Above us, the two planes are roaring over us for the last time. They will be flying again before the weekend is over – including at an open-air memorial service on Sunday afternoon, when poppies will be dropped from the Spitfire. That they are here at all is something of a miracle, and it is unlikely such aircraft will ever be seen flying over the island again: the logistics and costs involved are simply too great. As it is, the Merlins Over Malta team have had to raise over £100,000 to make it possible.

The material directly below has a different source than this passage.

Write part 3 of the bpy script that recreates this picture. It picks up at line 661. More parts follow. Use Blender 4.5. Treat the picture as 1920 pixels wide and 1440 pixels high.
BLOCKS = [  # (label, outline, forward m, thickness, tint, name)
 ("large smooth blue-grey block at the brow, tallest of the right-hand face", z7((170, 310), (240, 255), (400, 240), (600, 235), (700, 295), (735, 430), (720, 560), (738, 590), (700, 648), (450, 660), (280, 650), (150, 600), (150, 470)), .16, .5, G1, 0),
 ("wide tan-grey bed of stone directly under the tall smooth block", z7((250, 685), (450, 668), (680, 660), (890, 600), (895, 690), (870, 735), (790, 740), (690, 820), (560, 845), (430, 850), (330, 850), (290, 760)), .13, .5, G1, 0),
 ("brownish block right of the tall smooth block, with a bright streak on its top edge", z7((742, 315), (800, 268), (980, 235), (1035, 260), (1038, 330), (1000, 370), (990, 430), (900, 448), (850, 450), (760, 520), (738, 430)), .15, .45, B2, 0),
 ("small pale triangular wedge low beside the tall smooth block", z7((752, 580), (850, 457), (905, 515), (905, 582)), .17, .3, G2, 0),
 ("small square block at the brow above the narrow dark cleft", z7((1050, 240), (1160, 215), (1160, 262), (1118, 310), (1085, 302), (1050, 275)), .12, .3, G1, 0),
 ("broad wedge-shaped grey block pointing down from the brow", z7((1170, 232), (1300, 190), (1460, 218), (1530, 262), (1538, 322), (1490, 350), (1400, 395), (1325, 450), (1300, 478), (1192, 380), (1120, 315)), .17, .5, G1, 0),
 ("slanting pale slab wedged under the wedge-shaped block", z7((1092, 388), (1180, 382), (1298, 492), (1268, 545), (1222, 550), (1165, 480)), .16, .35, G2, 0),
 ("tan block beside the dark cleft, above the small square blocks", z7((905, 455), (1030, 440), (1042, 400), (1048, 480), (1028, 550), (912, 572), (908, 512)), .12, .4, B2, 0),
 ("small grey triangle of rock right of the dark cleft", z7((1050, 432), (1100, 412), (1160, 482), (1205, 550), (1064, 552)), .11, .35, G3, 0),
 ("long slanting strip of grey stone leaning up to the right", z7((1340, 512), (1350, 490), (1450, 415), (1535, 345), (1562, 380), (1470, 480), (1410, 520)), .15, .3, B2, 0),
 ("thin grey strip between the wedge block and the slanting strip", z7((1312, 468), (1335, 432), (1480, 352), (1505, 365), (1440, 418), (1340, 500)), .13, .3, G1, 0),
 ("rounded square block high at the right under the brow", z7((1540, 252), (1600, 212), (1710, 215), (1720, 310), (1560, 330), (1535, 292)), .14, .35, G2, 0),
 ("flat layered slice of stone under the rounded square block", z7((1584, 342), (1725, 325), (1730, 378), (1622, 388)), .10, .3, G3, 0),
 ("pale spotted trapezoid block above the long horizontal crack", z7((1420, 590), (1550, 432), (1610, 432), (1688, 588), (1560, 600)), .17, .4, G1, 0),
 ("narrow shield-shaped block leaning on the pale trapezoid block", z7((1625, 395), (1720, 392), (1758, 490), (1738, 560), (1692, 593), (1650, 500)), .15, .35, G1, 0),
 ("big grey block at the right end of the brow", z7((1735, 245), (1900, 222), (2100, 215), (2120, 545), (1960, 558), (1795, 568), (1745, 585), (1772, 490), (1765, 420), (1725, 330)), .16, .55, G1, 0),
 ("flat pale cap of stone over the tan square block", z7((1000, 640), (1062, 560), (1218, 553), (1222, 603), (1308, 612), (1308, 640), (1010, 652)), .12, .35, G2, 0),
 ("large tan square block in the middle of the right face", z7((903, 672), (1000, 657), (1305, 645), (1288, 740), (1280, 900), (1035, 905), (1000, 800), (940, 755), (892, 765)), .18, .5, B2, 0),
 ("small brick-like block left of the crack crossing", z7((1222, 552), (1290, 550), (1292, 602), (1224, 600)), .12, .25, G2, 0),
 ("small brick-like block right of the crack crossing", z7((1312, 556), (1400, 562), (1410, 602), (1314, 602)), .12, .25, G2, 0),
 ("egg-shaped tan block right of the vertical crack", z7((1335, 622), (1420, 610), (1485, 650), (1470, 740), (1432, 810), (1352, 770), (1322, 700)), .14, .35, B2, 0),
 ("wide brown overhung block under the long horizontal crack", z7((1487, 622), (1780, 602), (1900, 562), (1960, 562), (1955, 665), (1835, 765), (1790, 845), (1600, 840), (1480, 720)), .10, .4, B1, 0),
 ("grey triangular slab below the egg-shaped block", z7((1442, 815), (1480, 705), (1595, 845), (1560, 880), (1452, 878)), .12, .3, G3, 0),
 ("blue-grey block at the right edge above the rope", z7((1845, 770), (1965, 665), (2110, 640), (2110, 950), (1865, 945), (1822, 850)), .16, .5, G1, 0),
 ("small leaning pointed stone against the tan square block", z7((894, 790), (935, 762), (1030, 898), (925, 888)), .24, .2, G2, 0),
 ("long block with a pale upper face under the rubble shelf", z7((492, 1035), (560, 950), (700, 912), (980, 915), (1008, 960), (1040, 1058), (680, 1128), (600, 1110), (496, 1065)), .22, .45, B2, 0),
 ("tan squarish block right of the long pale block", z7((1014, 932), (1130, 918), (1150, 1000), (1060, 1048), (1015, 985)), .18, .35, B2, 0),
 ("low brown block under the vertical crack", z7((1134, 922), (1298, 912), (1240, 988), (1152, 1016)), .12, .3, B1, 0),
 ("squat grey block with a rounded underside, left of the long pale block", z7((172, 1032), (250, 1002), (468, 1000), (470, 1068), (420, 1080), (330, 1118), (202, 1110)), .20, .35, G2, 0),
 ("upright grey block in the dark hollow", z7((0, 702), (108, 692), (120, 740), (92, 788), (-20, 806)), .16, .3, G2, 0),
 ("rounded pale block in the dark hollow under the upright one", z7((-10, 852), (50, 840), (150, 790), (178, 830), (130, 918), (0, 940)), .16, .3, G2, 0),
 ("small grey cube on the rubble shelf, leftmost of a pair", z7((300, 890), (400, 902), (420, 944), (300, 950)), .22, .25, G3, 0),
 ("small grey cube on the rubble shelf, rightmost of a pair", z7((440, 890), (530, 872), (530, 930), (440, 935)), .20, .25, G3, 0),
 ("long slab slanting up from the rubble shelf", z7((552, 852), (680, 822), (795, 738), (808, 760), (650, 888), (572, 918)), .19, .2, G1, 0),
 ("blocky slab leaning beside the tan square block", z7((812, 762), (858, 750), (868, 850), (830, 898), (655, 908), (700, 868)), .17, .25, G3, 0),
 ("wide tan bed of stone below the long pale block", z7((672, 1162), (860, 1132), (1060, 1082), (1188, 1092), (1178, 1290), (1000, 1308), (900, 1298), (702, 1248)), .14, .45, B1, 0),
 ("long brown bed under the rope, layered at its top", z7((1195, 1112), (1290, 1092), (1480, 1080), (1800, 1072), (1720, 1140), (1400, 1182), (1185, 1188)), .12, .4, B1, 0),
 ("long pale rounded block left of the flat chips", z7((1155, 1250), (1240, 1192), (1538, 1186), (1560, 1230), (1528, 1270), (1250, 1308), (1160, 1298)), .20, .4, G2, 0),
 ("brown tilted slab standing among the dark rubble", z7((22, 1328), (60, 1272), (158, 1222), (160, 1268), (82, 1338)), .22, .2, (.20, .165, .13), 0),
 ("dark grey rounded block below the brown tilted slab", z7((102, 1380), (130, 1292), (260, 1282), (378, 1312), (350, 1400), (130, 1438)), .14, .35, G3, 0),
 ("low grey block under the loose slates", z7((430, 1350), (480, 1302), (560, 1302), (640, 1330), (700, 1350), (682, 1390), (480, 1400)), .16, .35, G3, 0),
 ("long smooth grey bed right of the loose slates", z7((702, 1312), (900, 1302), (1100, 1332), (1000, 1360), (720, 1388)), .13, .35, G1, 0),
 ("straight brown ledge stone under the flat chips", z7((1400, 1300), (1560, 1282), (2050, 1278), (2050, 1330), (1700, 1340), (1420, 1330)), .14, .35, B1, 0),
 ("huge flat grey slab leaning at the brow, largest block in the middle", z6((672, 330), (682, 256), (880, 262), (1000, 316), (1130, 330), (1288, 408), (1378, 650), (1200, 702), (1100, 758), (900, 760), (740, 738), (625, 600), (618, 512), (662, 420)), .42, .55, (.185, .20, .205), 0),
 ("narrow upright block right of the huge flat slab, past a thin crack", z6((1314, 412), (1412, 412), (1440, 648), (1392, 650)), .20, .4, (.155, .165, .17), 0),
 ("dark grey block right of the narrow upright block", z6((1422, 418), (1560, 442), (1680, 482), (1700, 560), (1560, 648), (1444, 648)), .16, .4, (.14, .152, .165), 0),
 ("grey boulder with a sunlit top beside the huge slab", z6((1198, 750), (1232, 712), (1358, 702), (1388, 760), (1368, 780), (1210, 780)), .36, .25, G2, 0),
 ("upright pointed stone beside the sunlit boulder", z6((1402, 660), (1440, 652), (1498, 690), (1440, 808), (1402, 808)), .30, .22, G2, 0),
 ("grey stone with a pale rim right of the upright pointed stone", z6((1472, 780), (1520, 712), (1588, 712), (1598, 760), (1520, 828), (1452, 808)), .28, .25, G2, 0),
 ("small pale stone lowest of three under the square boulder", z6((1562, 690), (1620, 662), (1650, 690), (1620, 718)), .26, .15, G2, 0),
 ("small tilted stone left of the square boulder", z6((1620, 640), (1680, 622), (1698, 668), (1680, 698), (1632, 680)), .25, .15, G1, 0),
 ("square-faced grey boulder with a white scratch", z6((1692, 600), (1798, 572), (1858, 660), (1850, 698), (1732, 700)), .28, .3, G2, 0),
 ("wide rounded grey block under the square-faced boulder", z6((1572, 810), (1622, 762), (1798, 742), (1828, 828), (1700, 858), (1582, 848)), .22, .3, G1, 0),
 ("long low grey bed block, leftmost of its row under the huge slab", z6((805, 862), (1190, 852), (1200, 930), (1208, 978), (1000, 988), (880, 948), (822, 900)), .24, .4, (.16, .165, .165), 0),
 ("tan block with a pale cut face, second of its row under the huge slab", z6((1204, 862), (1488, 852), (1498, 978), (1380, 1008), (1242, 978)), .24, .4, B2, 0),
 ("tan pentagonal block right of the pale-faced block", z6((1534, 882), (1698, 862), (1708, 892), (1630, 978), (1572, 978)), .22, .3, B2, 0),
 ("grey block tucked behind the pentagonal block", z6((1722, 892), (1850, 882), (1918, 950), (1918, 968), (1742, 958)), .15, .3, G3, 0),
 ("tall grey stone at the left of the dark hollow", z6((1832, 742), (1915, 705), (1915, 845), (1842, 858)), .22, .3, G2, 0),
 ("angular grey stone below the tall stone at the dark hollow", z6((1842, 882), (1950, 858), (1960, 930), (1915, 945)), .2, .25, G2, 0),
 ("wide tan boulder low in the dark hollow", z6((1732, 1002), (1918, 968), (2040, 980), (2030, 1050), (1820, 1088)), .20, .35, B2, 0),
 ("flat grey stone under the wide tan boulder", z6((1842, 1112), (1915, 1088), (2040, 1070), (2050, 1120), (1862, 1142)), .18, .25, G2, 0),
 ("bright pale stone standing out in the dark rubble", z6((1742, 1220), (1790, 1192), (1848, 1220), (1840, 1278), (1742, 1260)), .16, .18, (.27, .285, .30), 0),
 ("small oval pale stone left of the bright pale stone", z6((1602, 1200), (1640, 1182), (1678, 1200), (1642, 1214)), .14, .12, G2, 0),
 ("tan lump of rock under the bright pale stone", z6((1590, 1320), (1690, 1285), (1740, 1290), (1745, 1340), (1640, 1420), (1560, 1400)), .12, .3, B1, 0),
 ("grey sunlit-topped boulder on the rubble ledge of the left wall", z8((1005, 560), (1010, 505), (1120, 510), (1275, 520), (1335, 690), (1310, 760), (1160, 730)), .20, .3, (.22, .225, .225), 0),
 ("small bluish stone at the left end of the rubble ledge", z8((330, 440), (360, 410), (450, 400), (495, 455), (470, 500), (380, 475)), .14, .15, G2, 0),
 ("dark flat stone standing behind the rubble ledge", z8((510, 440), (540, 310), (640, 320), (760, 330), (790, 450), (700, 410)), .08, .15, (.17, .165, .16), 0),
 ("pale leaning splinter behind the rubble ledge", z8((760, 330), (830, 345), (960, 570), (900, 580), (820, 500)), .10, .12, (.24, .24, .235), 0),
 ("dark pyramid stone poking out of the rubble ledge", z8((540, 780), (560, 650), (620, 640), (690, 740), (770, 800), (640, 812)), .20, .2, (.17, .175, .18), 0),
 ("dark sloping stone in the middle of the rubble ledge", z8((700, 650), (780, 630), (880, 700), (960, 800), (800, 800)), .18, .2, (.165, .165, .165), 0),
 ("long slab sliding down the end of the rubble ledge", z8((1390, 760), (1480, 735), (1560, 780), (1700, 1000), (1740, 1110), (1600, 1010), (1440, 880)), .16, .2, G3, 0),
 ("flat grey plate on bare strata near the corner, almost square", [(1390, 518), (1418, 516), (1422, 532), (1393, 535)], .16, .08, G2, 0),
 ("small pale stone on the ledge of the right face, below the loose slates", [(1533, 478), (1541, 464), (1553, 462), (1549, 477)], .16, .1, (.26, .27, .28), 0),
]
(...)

The idea was first conceived two years ago. With the blessing of the aircrafts’ owners, they began vigorously fund-raising. ‘It’s been a much harder undertaking than we’d ever imagined,’ admitted Clive Denney, the pilot of the Historic Aircraft Company’s Hurricane. When I spoke to him earlier in the day, he and his fellow pilot were still in the toe of Italy. ‘Major sponsors came on board,’ he explained, ‘then inexplicably dropped out again. Then a cheque would arrive from one of the veterans, money that was clearly a lot for them to give, and that meant a great deal. It spurred us on.’ Now they’ve almost raised enough – enough to get them to the island at any rate, although when a leading Maltese motor dealership dropped out as late as last Monday, the team were at their wits’ end. Nonetheless, he was looking forward to finally reaching the island. ‘It’s amazing to think we’ve made it this far. We’ve flown all the way from Duxford with just a map and a stopwatch – no modern navigational aids at all.’ Clive was quick to praise Charlie Brown, who was flying the Spitfire. ‘Without his skill and knowledge, this would not have happened,’ he admitted.
The Spitfire climbed, dark against the pale sky, and performed a victory roll. Both planes then flew on, soon disappearing from sight. It was profoundly moving, and for a moment, no-one said much. I couldn’t help thinking of all the men who flew these aircraft over Malta during the war; all those who never made it through. Peter and Michael were both gazing into the water below them, clearly struggling with their emotions. At last Pete said, ‘I never thought I’d live to see that again.’ There was a catch in his throat and I have to admit I felt a lump there too. Michael sighed and lifted a finger to his eye. ‘I wouldn’t have missed that for the world.’